Sebulan Usai Konflik Hitu–Hunuth, Sorotan Tertuju pada Penanganan Hukum

Ambon, Indokensa – Satu bulan pasca bentrokan antara warga Negeri Hitu dan Hunuth pada 19 Agustus 2025, proses hukum yang bergulir masih menjadi sorotan publik. Keluarga korban dari Hitu menilai penyelidikan kepolisian belum sepenuhnya menyentuh akar persoalan, lantaran dinilai lebih menitikberatkan pada kasus pembakaran properti ketimbang insiden penikaman yang menewaskan seorang warga.

Hal ini disampaikan oleh MM, sepupu almarhum AP, korban tewas akibat luka tusuk dalam peristiwa tersebut. Dalam pertemuan dengan awak media di Negeri Hitu Lama, Jumat (19/9/2025), MM berharap penyelidikan dilakukan secara menyeluruh dan setara bagi semua pihak.

“Kami percaya pada polisi, tetapi berharap fokus penyelidikan tidak hanya pada pembakaran. Ada akar persoalan yang juga perlu diusut, terutama terkait penikaman,” ujarnya.

Ia juga meminta agar penegakan hukum diterapkan secara seimbang, termasuk jika ada pihak lain yang turut terlibat, demi terwujudnya rasa keadilan bagi seluruh masyarakat.

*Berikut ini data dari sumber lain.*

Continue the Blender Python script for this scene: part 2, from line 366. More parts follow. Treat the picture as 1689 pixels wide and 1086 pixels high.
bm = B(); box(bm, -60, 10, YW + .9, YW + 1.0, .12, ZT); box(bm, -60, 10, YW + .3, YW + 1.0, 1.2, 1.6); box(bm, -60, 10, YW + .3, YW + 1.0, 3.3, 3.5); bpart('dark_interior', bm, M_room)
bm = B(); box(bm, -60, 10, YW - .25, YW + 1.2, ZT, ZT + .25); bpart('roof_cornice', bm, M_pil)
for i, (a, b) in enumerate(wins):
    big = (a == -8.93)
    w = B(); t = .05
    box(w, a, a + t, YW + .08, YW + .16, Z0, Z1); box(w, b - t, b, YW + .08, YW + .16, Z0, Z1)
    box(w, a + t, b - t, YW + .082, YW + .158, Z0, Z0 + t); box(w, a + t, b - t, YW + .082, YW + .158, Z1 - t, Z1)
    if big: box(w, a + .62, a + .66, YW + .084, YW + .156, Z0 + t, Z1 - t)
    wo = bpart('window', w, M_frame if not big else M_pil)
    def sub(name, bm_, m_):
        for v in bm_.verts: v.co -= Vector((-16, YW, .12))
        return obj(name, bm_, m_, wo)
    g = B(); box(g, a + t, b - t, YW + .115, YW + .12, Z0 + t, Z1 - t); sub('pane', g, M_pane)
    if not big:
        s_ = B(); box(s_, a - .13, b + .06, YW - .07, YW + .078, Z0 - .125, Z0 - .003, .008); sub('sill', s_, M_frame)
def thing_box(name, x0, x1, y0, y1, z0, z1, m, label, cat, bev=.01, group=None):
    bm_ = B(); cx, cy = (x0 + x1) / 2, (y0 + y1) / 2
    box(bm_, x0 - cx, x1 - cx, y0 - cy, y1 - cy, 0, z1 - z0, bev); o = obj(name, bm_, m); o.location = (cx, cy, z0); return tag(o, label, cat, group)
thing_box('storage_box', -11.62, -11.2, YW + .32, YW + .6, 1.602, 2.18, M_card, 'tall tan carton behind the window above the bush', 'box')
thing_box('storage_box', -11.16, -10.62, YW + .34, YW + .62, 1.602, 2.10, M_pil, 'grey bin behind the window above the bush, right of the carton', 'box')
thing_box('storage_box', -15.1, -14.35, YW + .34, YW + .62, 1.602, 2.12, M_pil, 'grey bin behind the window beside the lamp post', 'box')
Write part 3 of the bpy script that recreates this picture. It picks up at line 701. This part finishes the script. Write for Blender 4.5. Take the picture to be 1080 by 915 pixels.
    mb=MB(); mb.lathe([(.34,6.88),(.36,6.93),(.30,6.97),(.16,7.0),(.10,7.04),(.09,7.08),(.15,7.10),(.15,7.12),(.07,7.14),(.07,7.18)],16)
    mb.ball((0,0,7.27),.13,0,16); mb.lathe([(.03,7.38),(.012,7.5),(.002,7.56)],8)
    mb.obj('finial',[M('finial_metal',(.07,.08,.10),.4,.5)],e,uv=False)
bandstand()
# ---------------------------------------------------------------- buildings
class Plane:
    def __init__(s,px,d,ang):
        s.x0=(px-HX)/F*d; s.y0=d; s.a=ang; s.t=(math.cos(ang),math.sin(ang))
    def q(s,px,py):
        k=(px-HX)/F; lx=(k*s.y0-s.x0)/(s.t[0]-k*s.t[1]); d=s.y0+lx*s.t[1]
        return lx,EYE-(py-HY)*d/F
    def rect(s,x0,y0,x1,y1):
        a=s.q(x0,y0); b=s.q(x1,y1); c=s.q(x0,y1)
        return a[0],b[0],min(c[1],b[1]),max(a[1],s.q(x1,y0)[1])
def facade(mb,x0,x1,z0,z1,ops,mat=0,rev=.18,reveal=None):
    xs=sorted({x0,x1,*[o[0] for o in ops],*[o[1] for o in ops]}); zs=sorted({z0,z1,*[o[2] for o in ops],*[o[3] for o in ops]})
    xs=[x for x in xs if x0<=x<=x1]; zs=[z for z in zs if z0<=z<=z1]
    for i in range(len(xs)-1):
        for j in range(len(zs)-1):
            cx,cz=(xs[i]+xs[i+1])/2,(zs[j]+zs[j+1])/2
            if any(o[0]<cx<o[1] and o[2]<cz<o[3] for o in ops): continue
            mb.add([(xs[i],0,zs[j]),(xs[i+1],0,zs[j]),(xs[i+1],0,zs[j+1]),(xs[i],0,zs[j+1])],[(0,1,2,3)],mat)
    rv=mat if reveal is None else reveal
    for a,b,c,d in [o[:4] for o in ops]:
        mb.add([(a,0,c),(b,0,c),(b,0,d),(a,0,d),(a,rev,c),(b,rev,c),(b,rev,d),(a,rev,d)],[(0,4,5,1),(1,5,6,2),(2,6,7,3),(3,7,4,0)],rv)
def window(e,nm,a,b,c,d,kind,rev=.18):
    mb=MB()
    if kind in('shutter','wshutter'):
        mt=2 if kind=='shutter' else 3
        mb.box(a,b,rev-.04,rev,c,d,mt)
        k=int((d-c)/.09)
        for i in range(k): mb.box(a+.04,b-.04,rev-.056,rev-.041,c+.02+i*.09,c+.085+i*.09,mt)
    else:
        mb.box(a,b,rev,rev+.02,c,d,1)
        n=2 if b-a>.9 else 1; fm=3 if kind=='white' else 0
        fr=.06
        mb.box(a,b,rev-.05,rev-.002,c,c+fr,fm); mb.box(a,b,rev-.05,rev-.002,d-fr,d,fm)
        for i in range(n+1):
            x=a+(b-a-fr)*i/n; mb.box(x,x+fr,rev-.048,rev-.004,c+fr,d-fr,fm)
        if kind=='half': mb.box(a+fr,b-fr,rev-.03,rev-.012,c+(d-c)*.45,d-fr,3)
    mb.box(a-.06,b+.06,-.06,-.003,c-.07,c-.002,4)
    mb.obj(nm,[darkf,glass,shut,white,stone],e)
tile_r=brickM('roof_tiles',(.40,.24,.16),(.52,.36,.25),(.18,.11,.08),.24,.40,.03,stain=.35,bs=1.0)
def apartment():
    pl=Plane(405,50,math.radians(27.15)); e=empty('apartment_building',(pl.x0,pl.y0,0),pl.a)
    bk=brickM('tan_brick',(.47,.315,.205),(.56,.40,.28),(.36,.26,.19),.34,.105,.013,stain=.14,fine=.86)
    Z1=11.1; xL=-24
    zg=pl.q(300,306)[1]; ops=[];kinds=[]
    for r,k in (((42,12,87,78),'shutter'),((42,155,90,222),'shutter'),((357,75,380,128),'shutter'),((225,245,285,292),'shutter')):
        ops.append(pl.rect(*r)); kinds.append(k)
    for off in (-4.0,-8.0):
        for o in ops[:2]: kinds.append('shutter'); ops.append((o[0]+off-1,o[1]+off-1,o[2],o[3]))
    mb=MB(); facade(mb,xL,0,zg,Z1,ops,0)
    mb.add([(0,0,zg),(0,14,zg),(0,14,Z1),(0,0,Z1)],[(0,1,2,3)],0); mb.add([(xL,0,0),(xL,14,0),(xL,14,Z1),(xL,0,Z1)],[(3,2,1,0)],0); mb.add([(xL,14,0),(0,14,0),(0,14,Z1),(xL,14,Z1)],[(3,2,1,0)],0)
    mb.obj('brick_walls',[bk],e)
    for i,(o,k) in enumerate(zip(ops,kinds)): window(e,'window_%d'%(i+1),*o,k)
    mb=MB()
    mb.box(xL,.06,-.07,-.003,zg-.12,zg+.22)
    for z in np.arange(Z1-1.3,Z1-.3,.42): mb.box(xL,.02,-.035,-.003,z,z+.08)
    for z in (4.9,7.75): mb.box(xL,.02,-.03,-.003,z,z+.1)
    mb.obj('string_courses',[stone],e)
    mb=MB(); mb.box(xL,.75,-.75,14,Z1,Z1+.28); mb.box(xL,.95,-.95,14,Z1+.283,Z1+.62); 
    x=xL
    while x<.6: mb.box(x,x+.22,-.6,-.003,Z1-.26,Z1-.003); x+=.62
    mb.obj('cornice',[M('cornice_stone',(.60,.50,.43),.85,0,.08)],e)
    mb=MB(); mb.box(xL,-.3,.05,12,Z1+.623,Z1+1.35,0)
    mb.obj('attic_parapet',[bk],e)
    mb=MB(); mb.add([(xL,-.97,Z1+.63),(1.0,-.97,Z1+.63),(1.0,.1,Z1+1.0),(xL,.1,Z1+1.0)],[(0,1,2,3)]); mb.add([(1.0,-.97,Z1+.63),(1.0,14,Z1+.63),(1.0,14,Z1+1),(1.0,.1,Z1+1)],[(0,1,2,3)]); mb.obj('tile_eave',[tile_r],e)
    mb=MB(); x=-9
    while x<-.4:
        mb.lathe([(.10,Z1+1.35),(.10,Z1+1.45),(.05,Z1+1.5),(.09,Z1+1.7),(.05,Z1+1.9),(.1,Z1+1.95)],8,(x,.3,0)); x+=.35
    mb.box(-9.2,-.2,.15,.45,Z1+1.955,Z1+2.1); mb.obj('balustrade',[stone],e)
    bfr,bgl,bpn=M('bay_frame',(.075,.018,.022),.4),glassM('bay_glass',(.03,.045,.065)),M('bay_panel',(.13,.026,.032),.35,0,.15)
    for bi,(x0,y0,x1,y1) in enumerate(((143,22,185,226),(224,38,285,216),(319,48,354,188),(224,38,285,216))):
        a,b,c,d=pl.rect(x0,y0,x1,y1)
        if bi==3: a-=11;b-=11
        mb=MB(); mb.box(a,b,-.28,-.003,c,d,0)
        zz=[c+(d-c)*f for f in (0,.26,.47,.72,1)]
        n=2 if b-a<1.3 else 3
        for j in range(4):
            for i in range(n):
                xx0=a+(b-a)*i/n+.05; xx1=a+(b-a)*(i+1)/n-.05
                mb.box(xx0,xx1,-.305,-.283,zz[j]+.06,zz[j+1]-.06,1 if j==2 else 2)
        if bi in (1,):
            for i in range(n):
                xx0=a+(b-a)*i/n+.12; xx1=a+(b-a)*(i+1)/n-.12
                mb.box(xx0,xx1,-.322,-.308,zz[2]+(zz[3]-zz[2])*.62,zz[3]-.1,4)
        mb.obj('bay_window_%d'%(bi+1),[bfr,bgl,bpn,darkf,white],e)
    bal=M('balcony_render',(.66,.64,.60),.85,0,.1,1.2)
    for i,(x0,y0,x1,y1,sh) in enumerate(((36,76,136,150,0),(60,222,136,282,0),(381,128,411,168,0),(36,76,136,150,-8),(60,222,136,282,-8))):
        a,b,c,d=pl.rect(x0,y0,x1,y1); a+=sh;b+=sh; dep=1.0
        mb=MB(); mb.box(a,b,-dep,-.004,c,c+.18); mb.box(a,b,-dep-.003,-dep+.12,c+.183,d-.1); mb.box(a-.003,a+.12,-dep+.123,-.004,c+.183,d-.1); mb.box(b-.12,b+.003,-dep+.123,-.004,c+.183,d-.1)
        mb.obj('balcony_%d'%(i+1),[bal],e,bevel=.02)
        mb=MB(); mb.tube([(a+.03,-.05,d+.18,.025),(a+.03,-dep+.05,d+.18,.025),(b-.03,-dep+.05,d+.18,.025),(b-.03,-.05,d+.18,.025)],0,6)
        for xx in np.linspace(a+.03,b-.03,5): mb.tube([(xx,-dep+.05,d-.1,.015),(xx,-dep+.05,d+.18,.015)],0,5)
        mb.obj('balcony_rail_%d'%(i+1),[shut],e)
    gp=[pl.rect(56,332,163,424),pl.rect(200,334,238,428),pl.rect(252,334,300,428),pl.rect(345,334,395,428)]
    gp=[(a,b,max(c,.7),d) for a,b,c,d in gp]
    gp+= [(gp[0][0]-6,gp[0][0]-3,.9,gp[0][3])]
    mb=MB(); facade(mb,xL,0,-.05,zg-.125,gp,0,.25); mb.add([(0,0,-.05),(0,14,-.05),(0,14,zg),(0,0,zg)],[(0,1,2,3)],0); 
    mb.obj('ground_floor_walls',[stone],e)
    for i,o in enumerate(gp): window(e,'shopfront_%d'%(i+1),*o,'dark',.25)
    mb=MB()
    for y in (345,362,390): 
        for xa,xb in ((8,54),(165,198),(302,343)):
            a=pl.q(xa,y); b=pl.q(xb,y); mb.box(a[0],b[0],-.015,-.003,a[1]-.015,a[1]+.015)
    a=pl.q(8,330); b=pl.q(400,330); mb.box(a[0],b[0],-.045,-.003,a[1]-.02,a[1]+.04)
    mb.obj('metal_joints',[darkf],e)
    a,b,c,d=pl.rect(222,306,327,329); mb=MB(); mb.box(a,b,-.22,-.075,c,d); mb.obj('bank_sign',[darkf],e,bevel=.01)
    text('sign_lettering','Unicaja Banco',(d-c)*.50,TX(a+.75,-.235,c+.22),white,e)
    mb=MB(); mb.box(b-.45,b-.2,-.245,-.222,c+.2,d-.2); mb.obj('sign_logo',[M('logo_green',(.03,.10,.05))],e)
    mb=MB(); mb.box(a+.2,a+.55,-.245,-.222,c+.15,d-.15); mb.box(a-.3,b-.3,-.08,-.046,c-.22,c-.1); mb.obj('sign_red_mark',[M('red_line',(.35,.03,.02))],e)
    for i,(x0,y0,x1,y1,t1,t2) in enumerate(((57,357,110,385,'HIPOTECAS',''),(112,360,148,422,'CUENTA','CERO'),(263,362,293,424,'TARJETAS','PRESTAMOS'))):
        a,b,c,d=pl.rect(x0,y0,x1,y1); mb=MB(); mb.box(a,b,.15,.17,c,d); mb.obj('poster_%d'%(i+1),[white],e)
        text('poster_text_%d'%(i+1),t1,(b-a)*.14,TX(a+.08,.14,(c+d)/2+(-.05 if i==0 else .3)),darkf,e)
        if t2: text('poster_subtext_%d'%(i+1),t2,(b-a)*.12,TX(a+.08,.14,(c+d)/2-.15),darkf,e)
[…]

Pihak Hitu menegaskan bahwa aksi pembakaran yang terjadi bukanlah rencana terorganisir, melainkan luapan emosi saat situasi memanas.
“Kalau terorganisir, pasti semua rumah habis. Tapi faktanya tidak. Itu spontanitas murni karena emosi,” kata MM.

Di sisi lain, Kepala Pemerintah Negeri Hunuth Yondri V.H. Kappuw membenarkan bahwa bentrokan dipicu oleh emosi sesaat.
“Hubungan Hitu dan Hunuth sebenarnya baik sejak lama. Peristiwa ini terjadi karena emosi yang tidak terkendali,” ungkapnya.

Meski memahami pemicunya, masyarakat Hunuth tetap meminta agar proses hukum terhadap pelaku pembakaran dilanjutkan sebagai bagian dari penegakan hukum. Aspirasi tersebut juga telah disampaikan dalam pertemuan bersama DPRD Kota Ambon beberapa waktu lalu.

Kini, kedua belah pihak menunggu langkah tegas aparat kepolisian. Warga Hitu berharap penyelidikan berjalan transparan dan menyeluruh untuk mengakhiri stigma yang ada, sementara warga Hunuth menekankan pentingnya supremasi hukum sebagai jalan menuju rekonsiliasi.